Until now, the earliest indigo-dyed fabrics dated to around 4,400 years ago in Egypt and about 3,000 years ago in what’s now western China, say archaeologist Jeffrey Splitstoser of George Washington University in Washington, D.C., and his colleagues. Chemical analyses of fabric unearthed at Huaca Prieta, an ancient site on Peru’s northern coast, unveiled the presence of indigo dye roughly 1,600 years before this fabric coloring showed up in Egypt, Splitstoser’s team reports online September 14 in Science Advances.
Huaca Prieta was first excavated in the 1940s. Radiocarbon dating of charcoal from hearths and other material indicates that people occupied Huaca Prieta from around 14,500 to 4,000 years ago. From roughly 7,600 to 4,000 years ago, residents built carefully designed layers of stone dwellings, plazas, burial chambers and other structures that now form a huge stone and earthen mound.
Splitstoser’s group identified indigo blue in 3-centimeter- to 5-centimeter-long yarn strands from five of eight woven, blue-striped cloth fragments excavated at Huaca Prieta in 2009. One patch of material was found in sediment with an estimated age of 6,200 to 6,000 years. Other pieces dated to no more than around 4,100 years ago. It’s not known what types of items these swatches came from.

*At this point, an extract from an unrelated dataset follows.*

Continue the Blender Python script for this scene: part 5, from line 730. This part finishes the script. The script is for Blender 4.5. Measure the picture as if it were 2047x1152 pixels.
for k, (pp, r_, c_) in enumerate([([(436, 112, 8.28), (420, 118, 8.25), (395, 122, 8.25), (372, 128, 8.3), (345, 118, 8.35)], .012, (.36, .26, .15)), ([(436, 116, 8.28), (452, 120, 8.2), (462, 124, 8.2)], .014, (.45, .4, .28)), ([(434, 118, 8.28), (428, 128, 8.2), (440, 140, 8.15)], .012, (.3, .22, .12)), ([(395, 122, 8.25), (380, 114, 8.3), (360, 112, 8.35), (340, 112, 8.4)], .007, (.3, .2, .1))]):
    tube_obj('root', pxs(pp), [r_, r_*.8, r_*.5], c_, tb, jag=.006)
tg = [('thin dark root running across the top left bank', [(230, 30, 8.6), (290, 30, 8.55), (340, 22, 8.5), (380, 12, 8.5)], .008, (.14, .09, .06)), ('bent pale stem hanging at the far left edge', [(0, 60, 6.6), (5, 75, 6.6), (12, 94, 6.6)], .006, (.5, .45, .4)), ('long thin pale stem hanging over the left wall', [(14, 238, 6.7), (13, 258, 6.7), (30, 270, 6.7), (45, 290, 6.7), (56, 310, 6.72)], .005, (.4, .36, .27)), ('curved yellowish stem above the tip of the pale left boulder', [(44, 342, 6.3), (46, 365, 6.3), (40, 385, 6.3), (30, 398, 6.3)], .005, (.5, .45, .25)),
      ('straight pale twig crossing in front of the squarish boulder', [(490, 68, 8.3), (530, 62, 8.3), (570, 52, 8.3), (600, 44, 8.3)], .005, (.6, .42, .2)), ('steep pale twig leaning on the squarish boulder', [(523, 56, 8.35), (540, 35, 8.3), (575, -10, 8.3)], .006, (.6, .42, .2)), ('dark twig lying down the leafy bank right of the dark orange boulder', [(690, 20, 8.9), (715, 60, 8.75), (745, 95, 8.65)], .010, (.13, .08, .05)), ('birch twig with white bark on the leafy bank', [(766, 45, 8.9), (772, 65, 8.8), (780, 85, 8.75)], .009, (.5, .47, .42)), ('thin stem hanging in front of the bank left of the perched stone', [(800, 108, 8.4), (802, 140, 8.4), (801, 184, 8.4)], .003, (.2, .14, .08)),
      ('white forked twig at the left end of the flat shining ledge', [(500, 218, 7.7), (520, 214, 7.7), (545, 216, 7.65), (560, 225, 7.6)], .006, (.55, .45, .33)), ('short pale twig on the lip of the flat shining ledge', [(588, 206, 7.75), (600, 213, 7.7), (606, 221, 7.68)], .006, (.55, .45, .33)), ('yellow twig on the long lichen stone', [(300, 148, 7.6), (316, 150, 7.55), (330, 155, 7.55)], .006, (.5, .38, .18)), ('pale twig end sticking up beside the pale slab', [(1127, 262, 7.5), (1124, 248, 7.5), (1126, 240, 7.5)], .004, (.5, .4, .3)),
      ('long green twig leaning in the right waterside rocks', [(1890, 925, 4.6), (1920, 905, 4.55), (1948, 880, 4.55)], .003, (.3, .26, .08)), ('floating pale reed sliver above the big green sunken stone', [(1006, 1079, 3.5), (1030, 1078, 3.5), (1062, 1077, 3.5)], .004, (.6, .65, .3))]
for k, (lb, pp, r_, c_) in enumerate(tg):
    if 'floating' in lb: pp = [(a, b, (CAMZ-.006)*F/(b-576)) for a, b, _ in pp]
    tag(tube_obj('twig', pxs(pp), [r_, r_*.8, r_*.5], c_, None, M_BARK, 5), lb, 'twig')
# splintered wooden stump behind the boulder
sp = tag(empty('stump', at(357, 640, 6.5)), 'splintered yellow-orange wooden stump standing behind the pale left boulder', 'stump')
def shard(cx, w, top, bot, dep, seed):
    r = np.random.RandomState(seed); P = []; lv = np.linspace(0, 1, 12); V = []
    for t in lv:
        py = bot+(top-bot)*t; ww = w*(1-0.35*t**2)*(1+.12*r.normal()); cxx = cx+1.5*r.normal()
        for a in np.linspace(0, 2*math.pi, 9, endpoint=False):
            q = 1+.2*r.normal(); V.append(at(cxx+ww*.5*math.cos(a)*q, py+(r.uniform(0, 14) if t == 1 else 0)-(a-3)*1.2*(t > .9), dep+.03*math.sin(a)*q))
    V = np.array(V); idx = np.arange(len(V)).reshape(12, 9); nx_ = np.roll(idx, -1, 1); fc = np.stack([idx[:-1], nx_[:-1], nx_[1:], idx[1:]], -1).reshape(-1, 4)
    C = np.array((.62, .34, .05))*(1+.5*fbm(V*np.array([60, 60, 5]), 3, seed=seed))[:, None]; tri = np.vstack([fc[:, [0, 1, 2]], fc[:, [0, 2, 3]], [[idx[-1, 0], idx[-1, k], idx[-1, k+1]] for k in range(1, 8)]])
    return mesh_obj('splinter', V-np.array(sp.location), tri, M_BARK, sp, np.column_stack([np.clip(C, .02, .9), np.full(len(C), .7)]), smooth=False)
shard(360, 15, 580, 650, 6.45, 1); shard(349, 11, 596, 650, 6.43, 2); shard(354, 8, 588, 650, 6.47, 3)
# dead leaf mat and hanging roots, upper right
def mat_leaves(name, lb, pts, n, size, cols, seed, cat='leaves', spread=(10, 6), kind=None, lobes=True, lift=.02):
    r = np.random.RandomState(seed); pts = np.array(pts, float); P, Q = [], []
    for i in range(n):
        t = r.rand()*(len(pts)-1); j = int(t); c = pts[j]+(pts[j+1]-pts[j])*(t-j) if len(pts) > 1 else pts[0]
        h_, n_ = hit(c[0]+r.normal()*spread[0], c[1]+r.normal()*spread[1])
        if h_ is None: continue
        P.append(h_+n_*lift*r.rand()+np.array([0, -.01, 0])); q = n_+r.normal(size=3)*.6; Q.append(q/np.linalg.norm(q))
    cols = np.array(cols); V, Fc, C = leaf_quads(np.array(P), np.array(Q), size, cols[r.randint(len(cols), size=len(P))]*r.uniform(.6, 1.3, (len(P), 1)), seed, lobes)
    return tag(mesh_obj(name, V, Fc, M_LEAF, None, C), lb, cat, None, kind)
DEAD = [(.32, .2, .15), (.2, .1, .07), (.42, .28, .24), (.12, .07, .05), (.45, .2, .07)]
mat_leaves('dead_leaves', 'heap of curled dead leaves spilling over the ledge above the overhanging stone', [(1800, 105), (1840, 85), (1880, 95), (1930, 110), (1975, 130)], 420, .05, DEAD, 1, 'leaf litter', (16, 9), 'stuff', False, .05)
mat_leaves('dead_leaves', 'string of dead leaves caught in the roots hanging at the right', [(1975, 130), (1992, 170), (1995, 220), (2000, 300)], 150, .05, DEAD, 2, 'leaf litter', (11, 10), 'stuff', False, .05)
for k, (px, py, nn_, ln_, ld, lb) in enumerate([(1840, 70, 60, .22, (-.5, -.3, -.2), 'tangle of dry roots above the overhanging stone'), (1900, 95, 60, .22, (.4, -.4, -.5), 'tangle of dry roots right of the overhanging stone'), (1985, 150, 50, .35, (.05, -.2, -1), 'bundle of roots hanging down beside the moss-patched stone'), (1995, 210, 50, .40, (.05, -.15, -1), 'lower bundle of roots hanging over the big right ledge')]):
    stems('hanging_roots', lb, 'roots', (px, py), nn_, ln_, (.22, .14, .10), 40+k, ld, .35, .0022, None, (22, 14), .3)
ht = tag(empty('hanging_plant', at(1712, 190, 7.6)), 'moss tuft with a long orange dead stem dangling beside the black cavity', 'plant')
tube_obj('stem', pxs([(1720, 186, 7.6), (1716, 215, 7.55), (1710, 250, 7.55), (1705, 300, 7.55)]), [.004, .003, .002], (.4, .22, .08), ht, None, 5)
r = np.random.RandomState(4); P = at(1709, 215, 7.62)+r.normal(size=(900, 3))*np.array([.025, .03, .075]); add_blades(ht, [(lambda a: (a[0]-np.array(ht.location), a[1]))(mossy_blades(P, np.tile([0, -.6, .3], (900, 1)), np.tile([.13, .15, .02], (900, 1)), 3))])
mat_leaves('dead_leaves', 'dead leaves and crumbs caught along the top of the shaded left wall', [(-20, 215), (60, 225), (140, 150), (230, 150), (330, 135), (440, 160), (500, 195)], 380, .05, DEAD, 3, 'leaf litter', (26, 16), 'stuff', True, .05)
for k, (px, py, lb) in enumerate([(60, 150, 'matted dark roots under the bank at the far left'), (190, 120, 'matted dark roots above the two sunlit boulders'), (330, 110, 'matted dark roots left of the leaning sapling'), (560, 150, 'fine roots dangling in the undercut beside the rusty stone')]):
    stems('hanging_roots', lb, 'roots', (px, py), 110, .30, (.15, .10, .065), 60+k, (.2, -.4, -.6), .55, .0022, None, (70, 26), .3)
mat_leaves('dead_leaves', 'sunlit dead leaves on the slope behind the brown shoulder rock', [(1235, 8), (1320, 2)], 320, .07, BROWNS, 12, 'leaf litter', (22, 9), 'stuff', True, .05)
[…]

Blue dye in ancient cotton patches at Huaca Prieta most likely came from an indigo-producing plant native to South America, the scientists say. Other such plants grow in many parts of the world, including Asia and Europe. Indigo blue has also been produced from sea snails in the genus Murex.
“What surprises me is that the indigo dye process was discovered at all and developed independently so early in multiple parts of the world,” Splitstoser says.
Indigo blue is not easy to make, he explains. It takes several steps to extract the dye from plants. This process includes soaking and fermenting leaves to produce a colorless substance before stirring the mixture in the open air, which eventually yields the main blue-dye component, indigotin.
It’s hard to know precisely when and where people first dyed fabrics with indigo blue, Splitstoser says. It wouldn’t be surprising if the earliest textiles tinged with indigo blue came from the Middle East, in his view, because some the earliest civilizations emerged there. “Based on physical evidence, however, the earliest known use of indigo blue was on the northwestern coast of South America.”
The new discovery joins previous evidence of other “firsts” at Huaca Prieta, says archaeologist Daniel Sandweiss of the University of Maine in Orono. For instance, the Peruvian site hosted the Americas’ earliest known farmers and corn cultivation. “This shows the value of multidisciplinary, long-term research at a single site by a large, well-funded team,” Sandweiss says.